Aui Sangmo hailed from a long line of shamans, her family having performed all the shamanistic rites in our village for generations. I was about eleven when her mother, a powerful and revered Pamo, passed away. Crucially, she died without choosing an heir to her "powers" and responsibilities.

For generations, this shamanic mantle had been passed down. However, the younger generations began to lose interest, believing that embracing the Pamo's "power" meant closing the door to their own liberation. To accept the Pamo's responsibility is to enter a pact with a deity, one that grants the Pamo their abilities and helps them transcend realms to find cures and treatments. It is a noble deed, but one that comes at the price of one's own soul. If a dying Pamo doesn't select an heir, the deity finds its own host, usually from the same bloodline, though occasionally from another family.

Aui Sangmo's mother, however, did not choose. After her passing, whispers about the new heir filled the village. Each Pamo and Pawo (male shaman) has their own deity, and theirs was considered particularly strong and wrathful. About a month after her mother's death, Aui Sangmo began to change.

Soon, it was clear: she was the new Pamo. Aui Sangmo, a devout Buddhist, vehemently rejected the idea. Yet, she grew increasingly ill, plagued by episodes of delusional behavior. I remember being told she would sing, dance, and talk to herself. Fearing the worst, her family locked her inside their house. I can still recall her shrieking, as if in unbearable pain. She was about fifty years old at the time.

One day, I followed my father as he rushed out, heading towards Aui Sangmo's house. A crowd had already gathered. As I neared, I was baffled by the sight: Aui Sangmo, a fifty-year-old woman, dangled from the roof edge of their two-story house. She laughed hysterically, while her daughter and son cried below, terrified. Just as men began to move to help her, she simply let go, landing with a loud thud on the ground. Everyone gasped, a wave of shocked cries sweeping through the crowd. To our astonishment, she stood up and began to shiver furiously. As her body shook, everyone present pressed their palms together, bowed low, and began to pray. She continued to shake her head and body for some time before passing out. The deity had found its new host.

She had fallen from a two-story house, a height of about thirty feet, yet landed safely, without a single scratch. And she remembered nothing of it.

She regained consciousness the next day. When told that the deity had chosen her, she became furious, rejecting it entirely. She cursed and, it was said, begged the deity to release her.

A few days later, I was tending to the cattle when I saw someone running towards me, dressed in what looked like a white gown. As she came closer, I recognized Aui Sangmo, in just her petticoat, laughing hysterically and shouting. I stood frozen, too shocked and afraid to move a muscle. She stopped, walked right up to my face, and gave a chilling smile. I looked into her eyes, and it wasn't Aui Sangmo I saw, but someone entirely different.

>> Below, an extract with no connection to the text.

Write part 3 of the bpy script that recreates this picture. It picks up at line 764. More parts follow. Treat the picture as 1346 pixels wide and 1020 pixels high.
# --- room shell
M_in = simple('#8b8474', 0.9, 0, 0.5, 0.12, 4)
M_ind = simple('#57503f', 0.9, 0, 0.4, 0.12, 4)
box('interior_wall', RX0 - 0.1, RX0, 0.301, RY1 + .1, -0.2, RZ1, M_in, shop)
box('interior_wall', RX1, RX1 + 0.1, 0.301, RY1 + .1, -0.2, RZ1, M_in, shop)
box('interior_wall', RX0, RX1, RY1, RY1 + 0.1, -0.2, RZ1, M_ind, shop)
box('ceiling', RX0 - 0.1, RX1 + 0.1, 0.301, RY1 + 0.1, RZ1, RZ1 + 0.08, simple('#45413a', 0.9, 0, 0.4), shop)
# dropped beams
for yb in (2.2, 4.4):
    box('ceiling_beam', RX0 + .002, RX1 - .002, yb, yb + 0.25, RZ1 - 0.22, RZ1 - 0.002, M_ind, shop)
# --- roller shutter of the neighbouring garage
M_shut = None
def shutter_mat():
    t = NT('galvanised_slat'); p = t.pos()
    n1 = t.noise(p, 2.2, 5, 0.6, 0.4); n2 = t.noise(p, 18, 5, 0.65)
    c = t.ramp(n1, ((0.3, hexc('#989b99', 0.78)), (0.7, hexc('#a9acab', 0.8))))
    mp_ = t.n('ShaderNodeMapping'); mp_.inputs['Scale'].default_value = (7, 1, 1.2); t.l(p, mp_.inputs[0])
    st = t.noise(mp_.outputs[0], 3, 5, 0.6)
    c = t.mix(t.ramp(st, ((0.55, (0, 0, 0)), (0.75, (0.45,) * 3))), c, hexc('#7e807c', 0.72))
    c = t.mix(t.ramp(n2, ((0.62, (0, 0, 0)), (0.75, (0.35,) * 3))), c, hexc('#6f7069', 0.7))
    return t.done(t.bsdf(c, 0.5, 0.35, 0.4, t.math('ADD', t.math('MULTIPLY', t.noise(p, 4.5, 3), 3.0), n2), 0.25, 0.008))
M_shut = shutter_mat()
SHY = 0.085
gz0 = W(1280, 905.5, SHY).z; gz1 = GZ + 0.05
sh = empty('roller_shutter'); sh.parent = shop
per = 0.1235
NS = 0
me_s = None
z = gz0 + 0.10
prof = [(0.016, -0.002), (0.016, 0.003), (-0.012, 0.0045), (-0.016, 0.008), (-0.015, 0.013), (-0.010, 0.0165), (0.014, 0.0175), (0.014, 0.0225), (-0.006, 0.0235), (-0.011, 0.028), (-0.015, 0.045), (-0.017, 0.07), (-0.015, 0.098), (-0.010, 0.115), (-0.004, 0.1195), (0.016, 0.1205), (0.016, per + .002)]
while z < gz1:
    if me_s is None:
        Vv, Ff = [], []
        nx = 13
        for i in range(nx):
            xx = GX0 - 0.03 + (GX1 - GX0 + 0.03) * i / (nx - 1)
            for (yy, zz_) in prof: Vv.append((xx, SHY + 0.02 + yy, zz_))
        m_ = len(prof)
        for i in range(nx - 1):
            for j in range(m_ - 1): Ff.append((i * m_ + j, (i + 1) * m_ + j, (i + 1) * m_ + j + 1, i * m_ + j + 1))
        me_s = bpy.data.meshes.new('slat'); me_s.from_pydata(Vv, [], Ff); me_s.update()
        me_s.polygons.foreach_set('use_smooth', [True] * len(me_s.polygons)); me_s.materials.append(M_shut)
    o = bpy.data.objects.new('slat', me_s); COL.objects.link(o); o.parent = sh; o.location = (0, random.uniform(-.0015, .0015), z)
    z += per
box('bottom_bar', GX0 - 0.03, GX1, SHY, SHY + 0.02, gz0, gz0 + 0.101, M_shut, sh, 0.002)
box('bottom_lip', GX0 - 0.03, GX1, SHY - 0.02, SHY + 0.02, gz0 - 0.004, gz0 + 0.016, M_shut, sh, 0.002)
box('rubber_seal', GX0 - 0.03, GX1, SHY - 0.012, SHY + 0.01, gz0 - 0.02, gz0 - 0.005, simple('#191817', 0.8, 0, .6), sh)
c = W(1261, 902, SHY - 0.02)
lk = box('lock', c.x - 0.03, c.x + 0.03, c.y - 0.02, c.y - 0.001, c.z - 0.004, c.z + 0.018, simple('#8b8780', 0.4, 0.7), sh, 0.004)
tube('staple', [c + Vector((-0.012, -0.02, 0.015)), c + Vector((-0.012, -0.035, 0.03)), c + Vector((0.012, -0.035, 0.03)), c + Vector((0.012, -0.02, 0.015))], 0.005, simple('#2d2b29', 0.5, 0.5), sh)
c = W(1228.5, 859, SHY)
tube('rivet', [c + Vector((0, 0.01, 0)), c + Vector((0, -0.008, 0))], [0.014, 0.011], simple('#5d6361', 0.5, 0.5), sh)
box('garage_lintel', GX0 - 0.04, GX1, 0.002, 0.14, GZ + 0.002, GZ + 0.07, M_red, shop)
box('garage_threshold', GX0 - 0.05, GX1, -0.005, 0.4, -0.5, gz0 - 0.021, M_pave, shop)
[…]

As I stood there, she danced up the hill, shouting and muttering strange words. The moment she passed me, I bolted back to the village, shivering and crying, to tell the first person I saw. Soon, a group of men gathered, and we set off after her, with me leading the way. We ran deep into the forest for about thirty minutes until we heard her laughter. Following the sound, we eventually found her, and the sight left every man baffled and shocked.

Aui Sangmo was atop a massive, ancient pine tree, easily a hundred feet high. What was even more astonishing was that there were no branches for the first twenty meters of the tree. Yet there she was, dancing in the wind, utterly fearless. Every now and then, she would leap from one branch to another as if simply stepping over a puddle.